The contributors' lists are star-studded: Susan George, Noam Chomsky and Joseph Stiglitz in Globalizing Rights; Peter Singer, Gitta Sereny, Tzvetan Todorov and Susan Sontag in Human Rights, Human Wrongs. Less predictably, all have something compelling to communicate, that doesn't just repeat ideas from their previous writing, that is directly engaged with Amnesty's work, and – not least important or unexpected – speaks to readers far outside their specialist fields. Writers with notoriously convoluted styles, such as Homi K Bhabha and Gayatri Chakravorty Spivak, are as lucid and accessible here as they are ever likely to get (though Spivak slightly undermines this by appending no fewer than 31 pages of footnotes).

Each book has a clear, coherent, overarching theme, despite the extreme diversity of the individual lectures. Editors Matthew Gibney and Nicholas Owen provide thoughtful, substantial introductions that set out those themes. Globalizing Rights includes a substantial "Response" to each lecture, often from people who disagree sharply with the lecturer's philosophical or political views.
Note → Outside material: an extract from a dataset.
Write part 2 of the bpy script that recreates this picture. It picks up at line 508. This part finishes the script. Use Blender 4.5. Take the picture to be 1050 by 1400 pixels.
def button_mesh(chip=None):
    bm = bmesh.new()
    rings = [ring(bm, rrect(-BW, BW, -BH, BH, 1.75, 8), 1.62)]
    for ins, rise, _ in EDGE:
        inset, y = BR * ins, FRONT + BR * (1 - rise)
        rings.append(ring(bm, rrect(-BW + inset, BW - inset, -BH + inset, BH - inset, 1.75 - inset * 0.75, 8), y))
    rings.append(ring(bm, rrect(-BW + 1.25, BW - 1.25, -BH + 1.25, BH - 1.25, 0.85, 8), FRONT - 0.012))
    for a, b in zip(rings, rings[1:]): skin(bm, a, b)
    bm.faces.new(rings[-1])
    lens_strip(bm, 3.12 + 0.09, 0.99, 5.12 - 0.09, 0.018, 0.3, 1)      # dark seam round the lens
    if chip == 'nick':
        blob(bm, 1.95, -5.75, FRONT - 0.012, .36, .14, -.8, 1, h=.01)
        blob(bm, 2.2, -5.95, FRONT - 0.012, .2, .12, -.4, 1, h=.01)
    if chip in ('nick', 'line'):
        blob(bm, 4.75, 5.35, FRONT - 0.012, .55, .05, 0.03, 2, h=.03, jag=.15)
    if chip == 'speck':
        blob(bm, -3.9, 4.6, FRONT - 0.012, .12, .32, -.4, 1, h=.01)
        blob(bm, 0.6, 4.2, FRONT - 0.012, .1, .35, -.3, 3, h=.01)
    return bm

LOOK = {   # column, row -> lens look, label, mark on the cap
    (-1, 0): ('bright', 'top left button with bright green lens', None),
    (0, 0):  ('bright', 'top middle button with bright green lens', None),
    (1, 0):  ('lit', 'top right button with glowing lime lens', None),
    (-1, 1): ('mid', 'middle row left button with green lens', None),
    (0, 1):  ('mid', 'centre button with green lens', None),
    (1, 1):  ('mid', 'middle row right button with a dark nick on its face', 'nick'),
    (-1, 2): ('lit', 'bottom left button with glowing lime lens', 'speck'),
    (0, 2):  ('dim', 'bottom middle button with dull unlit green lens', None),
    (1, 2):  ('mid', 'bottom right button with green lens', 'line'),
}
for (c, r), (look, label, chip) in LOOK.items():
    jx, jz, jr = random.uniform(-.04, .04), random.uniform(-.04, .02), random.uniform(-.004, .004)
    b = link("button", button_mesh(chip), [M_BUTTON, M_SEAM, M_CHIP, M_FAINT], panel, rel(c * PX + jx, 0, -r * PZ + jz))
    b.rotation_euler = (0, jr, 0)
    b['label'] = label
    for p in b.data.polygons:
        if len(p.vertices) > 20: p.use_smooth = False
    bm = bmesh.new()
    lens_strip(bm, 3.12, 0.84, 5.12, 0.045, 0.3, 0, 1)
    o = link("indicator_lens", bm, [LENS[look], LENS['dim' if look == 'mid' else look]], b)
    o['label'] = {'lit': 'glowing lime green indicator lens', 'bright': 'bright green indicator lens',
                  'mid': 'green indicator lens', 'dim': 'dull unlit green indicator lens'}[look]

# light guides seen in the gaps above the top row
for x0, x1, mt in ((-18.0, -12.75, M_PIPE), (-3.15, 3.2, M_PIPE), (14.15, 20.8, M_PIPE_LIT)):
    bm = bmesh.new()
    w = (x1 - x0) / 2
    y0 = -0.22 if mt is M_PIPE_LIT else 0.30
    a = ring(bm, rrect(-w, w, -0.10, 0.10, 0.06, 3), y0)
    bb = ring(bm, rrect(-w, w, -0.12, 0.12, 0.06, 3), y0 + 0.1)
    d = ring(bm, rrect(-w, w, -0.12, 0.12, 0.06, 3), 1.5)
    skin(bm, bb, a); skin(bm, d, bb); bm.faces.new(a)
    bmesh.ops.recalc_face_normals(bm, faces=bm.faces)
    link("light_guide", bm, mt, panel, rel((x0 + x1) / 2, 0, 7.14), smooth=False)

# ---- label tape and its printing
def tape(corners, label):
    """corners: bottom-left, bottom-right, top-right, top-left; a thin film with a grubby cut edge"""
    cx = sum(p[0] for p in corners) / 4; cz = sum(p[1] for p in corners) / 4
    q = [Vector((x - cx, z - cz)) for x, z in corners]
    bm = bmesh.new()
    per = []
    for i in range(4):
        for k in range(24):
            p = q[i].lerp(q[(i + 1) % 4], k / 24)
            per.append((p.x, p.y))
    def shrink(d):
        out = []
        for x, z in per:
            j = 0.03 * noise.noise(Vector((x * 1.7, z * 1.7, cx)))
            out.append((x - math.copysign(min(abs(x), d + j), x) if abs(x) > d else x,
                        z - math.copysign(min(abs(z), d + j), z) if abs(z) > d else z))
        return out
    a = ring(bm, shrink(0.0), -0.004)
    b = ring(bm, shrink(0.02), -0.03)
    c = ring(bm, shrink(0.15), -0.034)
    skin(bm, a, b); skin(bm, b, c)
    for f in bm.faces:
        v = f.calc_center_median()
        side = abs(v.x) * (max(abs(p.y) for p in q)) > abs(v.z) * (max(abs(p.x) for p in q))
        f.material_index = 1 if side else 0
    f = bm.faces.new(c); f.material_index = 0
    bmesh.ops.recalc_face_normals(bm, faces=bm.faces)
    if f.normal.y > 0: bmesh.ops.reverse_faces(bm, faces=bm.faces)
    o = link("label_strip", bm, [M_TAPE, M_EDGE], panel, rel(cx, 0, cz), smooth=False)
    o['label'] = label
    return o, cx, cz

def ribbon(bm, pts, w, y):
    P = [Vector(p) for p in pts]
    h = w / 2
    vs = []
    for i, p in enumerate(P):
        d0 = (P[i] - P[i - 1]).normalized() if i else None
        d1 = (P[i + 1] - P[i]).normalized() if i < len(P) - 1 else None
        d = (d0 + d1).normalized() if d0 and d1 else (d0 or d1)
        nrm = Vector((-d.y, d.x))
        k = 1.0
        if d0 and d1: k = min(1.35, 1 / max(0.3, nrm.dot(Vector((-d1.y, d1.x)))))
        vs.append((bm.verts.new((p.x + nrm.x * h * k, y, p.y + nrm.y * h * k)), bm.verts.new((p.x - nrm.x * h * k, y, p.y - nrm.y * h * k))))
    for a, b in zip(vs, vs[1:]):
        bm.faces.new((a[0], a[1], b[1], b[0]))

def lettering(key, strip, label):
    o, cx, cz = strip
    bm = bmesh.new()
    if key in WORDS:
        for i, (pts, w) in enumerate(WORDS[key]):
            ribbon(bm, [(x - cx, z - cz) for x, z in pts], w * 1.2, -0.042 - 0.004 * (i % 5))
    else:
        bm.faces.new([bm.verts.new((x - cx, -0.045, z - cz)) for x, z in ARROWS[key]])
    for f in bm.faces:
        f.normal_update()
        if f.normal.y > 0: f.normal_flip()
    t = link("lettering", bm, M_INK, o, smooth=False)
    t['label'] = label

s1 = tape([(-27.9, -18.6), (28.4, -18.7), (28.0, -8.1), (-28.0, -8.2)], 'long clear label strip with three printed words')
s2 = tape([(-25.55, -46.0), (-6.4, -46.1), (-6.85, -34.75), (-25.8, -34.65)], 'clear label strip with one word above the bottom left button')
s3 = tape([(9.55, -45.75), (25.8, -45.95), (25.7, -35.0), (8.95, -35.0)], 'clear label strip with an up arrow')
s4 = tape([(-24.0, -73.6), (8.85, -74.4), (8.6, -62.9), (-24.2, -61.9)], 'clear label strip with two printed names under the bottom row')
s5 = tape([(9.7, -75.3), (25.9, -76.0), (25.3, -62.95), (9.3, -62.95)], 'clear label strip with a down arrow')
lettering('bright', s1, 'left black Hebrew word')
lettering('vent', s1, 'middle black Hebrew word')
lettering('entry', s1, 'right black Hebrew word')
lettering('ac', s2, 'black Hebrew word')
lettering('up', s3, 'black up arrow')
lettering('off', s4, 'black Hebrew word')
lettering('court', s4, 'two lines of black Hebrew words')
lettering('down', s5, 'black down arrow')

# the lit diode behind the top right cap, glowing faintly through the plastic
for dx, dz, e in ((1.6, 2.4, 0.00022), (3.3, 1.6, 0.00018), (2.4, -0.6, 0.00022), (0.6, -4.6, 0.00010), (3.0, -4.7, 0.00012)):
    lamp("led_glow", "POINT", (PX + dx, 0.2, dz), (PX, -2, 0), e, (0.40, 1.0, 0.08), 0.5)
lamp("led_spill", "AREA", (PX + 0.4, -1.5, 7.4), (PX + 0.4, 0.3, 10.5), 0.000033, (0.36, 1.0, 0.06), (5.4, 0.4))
Thus Alan Ryan comments on Chomsky, and Richard Rorty on Kwame Anthony Appiah. Human Rights, Human Wrongs adopts a slightly different format, with briefer introductions to each lecture – again delivered by outstanding thinkers. The exchanges are not only stimulating, but a model demonstration of how such deep disagreements can be expressed without rancour and coexist with a shared commitment to the values that Amnesty's work struggles to uphold.